Colorado will elect a new governor in November, and at least a dozen candidates are currently in the running on both the Republican and Democratic sides. This year, unaffiliated voters have reason to take early notice in the race to replace term-limited Governor John Hickenlooper — and not just because of the dizzying number of candidates. Thanks to an open primaries ballot measure passed in 2016, voters who aren’t registered to either major party will able to help choose nominees for the first time in June. Proponents of the measure argued that opening up primaries to independents could give a boost to more moderate candidates and wrest some control from the hardcore partisans who cast a disproportionate number of primary votes.
In practice, though, the change adds a big unknown to an already wild race, with implications all the way down the ballot and even for the coffers of county governments. The cost of including Summit County’s roughly 9,000 independents in primaries this year is expected to come in at roughly $20,000, according to the Summit County Clerk and Recorder’s Office.

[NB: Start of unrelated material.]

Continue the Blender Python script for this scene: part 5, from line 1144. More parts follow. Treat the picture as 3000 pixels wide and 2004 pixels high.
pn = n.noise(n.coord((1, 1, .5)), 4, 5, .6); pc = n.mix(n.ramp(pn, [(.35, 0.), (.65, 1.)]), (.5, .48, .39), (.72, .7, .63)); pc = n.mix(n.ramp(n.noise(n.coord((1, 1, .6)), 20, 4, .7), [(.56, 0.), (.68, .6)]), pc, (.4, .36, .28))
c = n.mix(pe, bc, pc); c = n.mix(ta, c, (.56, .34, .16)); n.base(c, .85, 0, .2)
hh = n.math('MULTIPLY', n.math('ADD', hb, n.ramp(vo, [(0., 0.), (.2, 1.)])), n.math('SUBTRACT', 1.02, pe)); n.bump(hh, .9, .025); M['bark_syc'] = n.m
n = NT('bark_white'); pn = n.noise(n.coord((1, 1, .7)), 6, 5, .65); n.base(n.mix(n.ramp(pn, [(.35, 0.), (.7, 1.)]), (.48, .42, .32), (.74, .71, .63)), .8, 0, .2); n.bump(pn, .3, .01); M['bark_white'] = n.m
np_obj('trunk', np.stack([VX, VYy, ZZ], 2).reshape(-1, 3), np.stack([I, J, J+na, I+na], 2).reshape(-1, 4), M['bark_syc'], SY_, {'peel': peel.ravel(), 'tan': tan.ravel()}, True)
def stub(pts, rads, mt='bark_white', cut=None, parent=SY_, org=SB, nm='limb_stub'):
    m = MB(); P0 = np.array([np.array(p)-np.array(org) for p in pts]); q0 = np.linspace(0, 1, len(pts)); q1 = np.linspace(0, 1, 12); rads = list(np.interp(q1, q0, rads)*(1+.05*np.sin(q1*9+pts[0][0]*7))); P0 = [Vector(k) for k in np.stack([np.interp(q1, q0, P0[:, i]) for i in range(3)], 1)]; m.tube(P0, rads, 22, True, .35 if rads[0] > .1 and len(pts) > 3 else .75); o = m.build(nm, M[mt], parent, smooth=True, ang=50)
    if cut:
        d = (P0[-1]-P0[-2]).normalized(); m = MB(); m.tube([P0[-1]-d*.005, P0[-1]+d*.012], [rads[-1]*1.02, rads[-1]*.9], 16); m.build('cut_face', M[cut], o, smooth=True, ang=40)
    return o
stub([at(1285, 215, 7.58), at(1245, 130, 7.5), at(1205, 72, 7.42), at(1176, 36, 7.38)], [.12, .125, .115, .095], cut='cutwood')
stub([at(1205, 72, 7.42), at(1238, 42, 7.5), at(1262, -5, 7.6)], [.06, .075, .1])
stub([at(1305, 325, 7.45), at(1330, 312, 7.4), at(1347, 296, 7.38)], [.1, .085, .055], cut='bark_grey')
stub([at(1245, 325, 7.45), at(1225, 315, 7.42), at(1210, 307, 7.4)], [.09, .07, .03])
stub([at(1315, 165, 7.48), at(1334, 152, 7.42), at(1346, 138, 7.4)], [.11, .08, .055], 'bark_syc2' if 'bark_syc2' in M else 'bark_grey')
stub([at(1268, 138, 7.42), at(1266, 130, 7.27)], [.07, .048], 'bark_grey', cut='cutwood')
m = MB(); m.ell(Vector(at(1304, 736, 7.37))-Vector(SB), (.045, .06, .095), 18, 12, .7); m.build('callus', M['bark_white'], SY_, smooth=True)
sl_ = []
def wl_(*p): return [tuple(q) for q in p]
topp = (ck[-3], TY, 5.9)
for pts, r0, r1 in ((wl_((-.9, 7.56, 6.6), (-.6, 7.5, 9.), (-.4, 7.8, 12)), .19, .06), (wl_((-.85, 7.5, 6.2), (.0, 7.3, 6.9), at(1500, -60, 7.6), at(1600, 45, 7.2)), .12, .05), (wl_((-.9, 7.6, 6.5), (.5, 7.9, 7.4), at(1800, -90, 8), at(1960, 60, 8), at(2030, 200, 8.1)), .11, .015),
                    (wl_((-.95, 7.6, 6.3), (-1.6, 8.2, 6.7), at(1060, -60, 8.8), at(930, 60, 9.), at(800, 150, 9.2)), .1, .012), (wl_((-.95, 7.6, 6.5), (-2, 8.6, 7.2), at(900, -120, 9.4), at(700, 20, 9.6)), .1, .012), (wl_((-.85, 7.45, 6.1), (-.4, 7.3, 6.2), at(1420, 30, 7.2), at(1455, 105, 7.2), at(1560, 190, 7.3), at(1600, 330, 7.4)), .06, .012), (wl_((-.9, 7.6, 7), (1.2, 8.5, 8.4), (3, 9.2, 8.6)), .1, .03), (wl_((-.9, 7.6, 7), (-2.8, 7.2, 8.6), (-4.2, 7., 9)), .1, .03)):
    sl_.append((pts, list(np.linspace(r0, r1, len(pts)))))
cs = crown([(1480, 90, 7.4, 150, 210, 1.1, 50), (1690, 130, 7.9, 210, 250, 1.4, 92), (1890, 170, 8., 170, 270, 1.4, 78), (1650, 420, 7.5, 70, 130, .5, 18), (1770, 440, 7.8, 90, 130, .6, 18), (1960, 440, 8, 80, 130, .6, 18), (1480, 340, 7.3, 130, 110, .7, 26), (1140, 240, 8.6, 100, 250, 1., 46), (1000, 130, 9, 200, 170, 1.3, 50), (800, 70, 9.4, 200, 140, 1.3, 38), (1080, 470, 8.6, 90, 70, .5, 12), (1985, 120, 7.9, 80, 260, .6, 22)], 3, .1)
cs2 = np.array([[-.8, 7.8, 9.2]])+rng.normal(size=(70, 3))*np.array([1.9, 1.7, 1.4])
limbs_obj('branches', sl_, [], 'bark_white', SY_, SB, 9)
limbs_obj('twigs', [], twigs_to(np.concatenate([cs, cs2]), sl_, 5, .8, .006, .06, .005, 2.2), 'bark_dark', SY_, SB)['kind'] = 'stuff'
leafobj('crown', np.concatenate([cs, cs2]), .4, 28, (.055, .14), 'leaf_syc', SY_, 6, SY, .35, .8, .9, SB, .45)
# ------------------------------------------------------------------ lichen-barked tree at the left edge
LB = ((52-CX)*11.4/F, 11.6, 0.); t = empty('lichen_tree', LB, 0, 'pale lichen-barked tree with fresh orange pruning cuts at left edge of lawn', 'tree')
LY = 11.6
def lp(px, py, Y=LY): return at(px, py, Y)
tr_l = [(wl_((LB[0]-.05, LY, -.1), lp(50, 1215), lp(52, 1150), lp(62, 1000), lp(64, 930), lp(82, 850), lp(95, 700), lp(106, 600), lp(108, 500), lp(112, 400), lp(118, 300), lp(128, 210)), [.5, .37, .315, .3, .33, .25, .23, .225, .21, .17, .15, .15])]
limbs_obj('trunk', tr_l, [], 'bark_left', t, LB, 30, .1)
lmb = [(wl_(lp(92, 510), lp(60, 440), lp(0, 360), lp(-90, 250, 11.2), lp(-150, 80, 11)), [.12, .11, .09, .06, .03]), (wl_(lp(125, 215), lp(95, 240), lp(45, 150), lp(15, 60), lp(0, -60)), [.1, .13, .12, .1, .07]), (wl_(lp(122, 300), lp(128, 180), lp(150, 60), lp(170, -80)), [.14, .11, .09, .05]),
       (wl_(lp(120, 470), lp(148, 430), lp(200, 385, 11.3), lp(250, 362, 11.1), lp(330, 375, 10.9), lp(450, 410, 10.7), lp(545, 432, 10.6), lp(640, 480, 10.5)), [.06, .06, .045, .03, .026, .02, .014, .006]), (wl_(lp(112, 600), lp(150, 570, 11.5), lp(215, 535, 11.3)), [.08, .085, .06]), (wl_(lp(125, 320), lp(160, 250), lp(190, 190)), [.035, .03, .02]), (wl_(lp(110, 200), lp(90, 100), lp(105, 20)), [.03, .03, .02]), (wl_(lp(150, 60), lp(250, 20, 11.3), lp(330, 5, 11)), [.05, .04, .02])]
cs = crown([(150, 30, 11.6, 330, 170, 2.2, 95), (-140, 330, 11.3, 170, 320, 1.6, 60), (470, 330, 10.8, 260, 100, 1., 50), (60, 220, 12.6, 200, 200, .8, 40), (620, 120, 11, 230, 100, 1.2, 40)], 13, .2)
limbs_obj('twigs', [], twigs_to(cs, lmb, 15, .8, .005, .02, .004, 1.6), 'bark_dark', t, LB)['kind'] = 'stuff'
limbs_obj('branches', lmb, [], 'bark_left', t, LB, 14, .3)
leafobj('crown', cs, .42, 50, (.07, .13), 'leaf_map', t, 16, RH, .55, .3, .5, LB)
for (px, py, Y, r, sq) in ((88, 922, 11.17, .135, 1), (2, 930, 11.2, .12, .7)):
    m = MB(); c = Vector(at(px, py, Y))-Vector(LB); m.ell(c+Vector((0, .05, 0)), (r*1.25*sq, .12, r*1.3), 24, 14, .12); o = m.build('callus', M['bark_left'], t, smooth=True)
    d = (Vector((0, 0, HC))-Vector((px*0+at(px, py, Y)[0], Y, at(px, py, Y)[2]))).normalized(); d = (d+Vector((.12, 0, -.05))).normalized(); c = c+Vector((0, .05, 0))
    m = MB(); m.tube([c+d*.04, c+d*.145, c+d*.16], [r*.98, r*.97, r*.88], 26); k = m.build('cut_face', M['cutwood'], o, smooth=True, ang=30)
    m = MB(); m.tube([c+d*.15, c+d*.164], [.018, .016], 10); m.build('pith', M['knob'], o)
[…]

“What we’re all wondering is to what extent will unaffiliated voters take advantage of this change and participate, and that’s really and truly a wild card,” said County Commissioner Thomas Davidson, a Democrat. “Even when I talk to experts who do this for a living they say, ‘we don’t really know what’s going to happen.'”
Comparisons are hard to find. While many states have open primaries, none use mail-in ballots as extensively as Colorado, where voting for party nominees could add only a couple of minutes to a P.O. box trip. The question is whether the unprecedented convenience will matter.